14.   MOVING AND RECONNECTION

14.1.         If the Customer moves during the term of this Agreement and would like to relocate the Service, the Customer must place a relocation request with GTT. This request must contain the requested date of Service termination, plus the address and phone number of the new location and the requested transfer of Service Date. The Customer shall continue to pay the monthly charges and comply with all the conditions contained herein until GTT has approved the relocation.

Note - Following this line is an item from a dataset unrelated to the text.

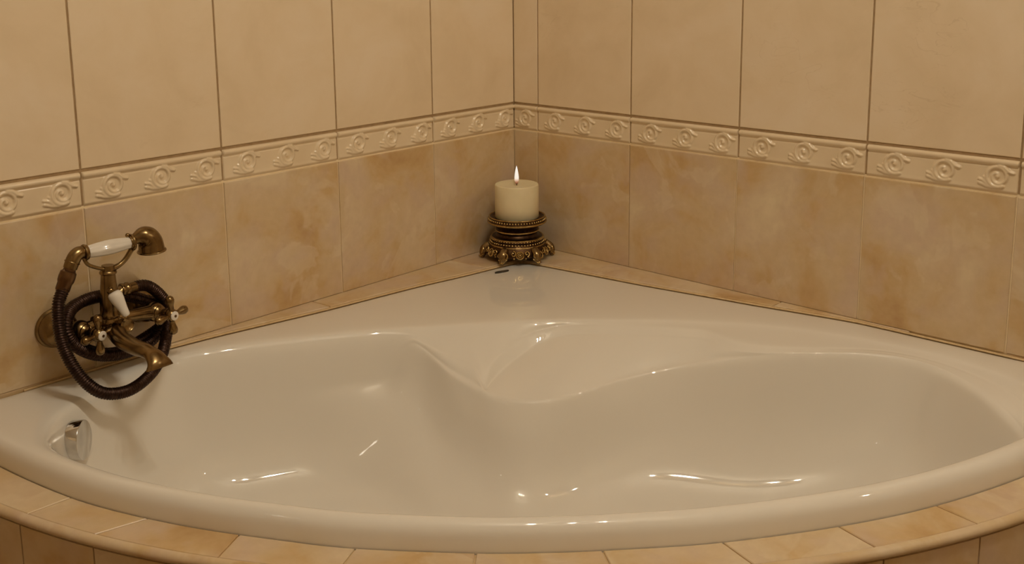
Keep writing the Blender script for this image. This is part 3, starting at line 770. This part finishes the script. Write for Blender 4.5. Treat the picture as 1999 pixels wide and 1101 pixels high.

14.2.         Pursuant to Clause 14.1, if GTT is unable to provide the Service to the Customer’s new location, the Customer will be able to terminate this Agreement subject to Clauses 13.4 and 13.5.

 

15.   ASSIGNMENT. The Parties, their heirs and assigns hereby agree to abide by terms and conditions of this Agreement and by the General Regulations (of telephone service), a copy of which is posted on this website and available at the Commercial Offices of GTT and filed with Public Utilities Commission.

 

16.   APPLICABLE LAWS. The parties agree that this Agreement shall always be subject to the terms of the licenses granted to GTT by the Ministry of Works and Communications pursuant to the Telecommunication Act and by the Public Utilities Commission Act.

 

17.   ENFORCEABILITY OF PROVISIONS. If one or more of the provisions herein is for any reason held to be illegal or unenforceable, this Agreement will be revised only to the extent necessary to make such provision(s) legal and enforceable; provided, however, and that this Agreement as revised is consistent with the parties' original intent. GTT may, upon reasonable notice to the Customer, vary these terms and conditions and the Customer will be bound by such variation if the Customer uses the service thereafter.

 

18.   AMENDMENTS AND MODIFICATIONS. GTT may revise the terms and conditions of this Agreement from time to time without any need for prior notice to the Customer. Customers agree to visit the GTT’s website and the links thereon periodically to be aware of and review any such revisions. Increases to the monthly price of the Service for Monthly Customers shall be effective beginning with the calendar month following the calendar month in which such increases are posted. Revisions to any other terms and conditions shall be effective upon posting. By continuing to use the service after revisions are in effect, a Customer accepts and agrees to the revisions and to abide by to the revisions and to abide by them.

 

19.   JURISDICTION. The terms and conditions are made in, governed by and subject to the laws of Guyana and the parties hereby submit to the exclusive jurisdiction of the Courts of Guyana.

 

20.   RELATIONSHIP – The Customer’s relationship with GTT is that of an independent contractor. The Customer is not an agent of GTT, and the Customer has no authority to obligate GTT by contract or otherwise.

 

21.   The Customer represents and warrants to GTT that the Customer is of lawful age to enter into this

 Agreement and that (i) the Customer has the full right, power and authority to enter into this Agreement and to perform the acts required of the Customer hereunder; and (ii) the acceptance of this Agreement by the Customer, and the performance by the Customer of its obligations and duties hereunder, do not and will not violate any agreement to which the Customer is a party or by which it otherwise is bound.

 

22.   By using and accepting the Service from GTT, the Customer acknowledges that they have read and understand the terms and conditions of this Agreement and agrees to be legally bound by all the terms and conditions of this Agreement and any associated documents, the same as if the Customer had physically signed this Agreement. This Agreement supersedes all other written and oral communications or agreements about the subject matter.

 

23.   By providing GTT with the Customer’s telephone number, cell phone number(s) or email address, the Customer gives consent for GTT, or any of its agents to contact the Customer and to leave live or pre- ordered messages, text messages, or emails to the extent that such are necessary to enforce any part of this Agreement.